Southern Baptist Executive Committee Exchanges Scriptural Standards For Critical Theory On Sexual Abuse

Photo by Mika Baumeister on Unsplash

In an act of spite at the time of his May 2021 resignation from the ERLC, Russell Moore accused Southern Baptists of systematically covering up sexual abuse scandals for many years. Conservatives in the convention rightly pointed out that if such accusations were true, Moore was the most culpable party, as he would have held direct knowledge of such claims for many years without doing anything about them.

Moore theatrics carried over into the June 2021 Southern Baptist Convention, as alleged sex abuse victims were deftly used as props by the leftists in the convention to create a spectacle and galvanize last-minute opposition to conservative SBC presidential candidate Mike Stone. Consequently, Serial plagiarist Ed Litton ascended to SBC presidency and a task force was appointed by Litton to investigate Moore’s allegation that the executive committee covered up allegations of abuse.

In October 2021, activist elements on the task force pressured the executive committee to relinquish its attorney-client privilege, opening the Executive Committee and its individual members up to the high potential for lawsuits. The law firm that represented the executive committee, as well as 17 executive committee members resigned in protest of the decision.

On February 22, 2022, the executive committee issued a statement of apology to a former Lifeway employee who was previously accused of being in a “morally inappropriate relationship”. The woman alleges that at the age of 26, as a Southern Seminary master of divinity student on a mission trip, she was coerced into having sex with a seminary professor. The relationship between the woman and her professor continued for 12 years, despite the woman moving from Louisville, Ky, to Chicago, to Nashville, over a 12-year period.  In addition to the apology, the executive committee also reached an undisclosed financial settlement with the woman.

Deuteronomy 22:23-27 illustrates how God commanded Israel to perform justice in regard to sexual abuse, differentiating between consensual adultery which required the death of both parties; and rape, which required the death of the man. While Christians today don’t advocate the death penalty for adultery, the moral principle in God’s law that determines guilt and innocence remains valid even today.

“If there is a betrothed virgin, and a man meets her in the city and lies with her, then you shall bring them both out to the gate of that city, and you shall stone them to death with stones, the young woman because she did not cry for help though she was in the city, and the man because he violated his neighbor’s wife. So you shall purge the evil from your midst. “But if in the open country a man meets a young woman who is betrothed, and the man seizes her and lies with her, then only the man who lay with her shall die.  But you shall do nothing to the young woman; she has committed no offense punishable by death. For this case is like that of a man attacking and murdering his neighbor,  because he met her in the open country, and though the betrothed young woman cried for help there was no one to rescue her.

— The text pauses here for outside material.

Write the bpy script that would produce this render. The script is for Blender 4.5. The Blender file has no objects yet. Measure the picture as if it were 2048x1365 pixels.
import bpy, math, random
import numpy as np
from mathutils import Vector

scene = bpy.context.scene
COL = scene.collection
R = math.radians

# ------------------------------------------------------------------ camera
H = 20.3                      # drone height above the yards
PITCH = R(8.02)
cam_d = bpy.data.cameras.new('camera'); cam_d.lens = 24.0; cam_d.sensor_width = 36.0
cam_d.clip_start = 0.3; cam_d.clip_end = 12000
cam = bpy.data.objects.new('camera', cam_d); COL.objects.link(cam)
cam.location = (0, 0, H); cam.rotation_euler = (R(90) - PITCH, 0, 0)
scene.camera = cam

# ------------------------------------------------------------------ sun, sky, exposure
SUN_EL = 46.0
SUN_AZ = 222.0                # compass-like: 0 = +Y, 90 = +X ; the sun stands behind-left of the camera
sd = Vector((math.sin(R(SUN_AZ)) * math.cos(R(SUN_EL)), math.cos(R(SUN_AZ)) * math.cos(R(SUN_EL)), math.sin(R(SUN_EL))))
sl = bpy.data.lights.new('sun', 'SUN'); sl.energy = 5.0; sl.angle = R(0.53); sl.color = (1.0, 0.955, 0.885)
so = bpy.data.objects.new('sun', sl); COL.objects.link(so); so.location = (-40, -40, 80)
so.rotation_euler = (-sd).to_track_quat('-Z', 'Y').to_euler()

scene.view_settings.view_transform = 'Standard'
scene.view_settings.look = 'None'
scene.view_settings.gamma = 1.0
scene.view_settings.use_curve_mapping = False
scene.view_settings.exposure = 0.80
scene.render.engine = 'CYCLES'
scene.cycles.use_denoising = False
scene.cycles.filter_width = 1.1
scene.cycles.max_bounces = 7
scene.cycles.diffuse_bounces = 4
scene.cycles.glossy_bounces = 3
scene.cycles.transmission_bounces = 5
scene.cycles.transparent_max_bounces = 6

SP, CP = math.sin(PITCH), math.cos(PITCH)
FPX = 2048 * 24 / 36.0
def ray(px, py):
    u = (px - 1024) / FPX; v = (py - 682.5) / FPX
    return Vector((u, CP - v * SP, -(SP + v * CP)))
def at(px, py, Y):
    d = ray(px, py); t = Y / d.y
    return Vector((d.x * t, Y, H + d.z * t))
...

The change in direction by the committee after the departure of 17 of its most conservative members illustrates the shift from Biblical justice to critical theory, a shift that should not surprise anyone, considering that a large portion of the SBC views critical race theory and critical gender theory as “useful analytical tools”.

In the new status quo, a victim can be anyone who claims that they were taken advantage of by an individual with power, privilege, or authority, mirroring the accusations of the #metoo movement. An individual who offers consent to commit adultery and then regrets their sin several years later is cast as the victim. An individual who has a long-term affair can end the relationship and cash in at the executive committee gravy train.

If you are a member of an SBC church, an increasingly large amount of your tithe will be placed into a sexual abuse settlement slush fund to be given to anyone who brings an allegation of sexual abuse, regardless of whether the accusation is credible or substantiated by 2 or more witnesses, as required by scripture.

 Do not admit a charge against an elder except on the evidence of two or three witnesses. -1 Timothy 5:19

It is true that real sexual abuse does occur. All Christians can agree that common sense safeguards should be put into place to protect victims from abuse (such as performing criminal background checks and prohibiting sex offenders from working with children). Christians have a standard that comes from scripture. That standard defines sin and abuse. When one person who partakes in a consensual adulterous relationship is considered a sinner, while the other is considered a victim, scripture is abused and real sexual-abuse claims are bastardized. God will not be mocked. The SBC will reap that which it has sown.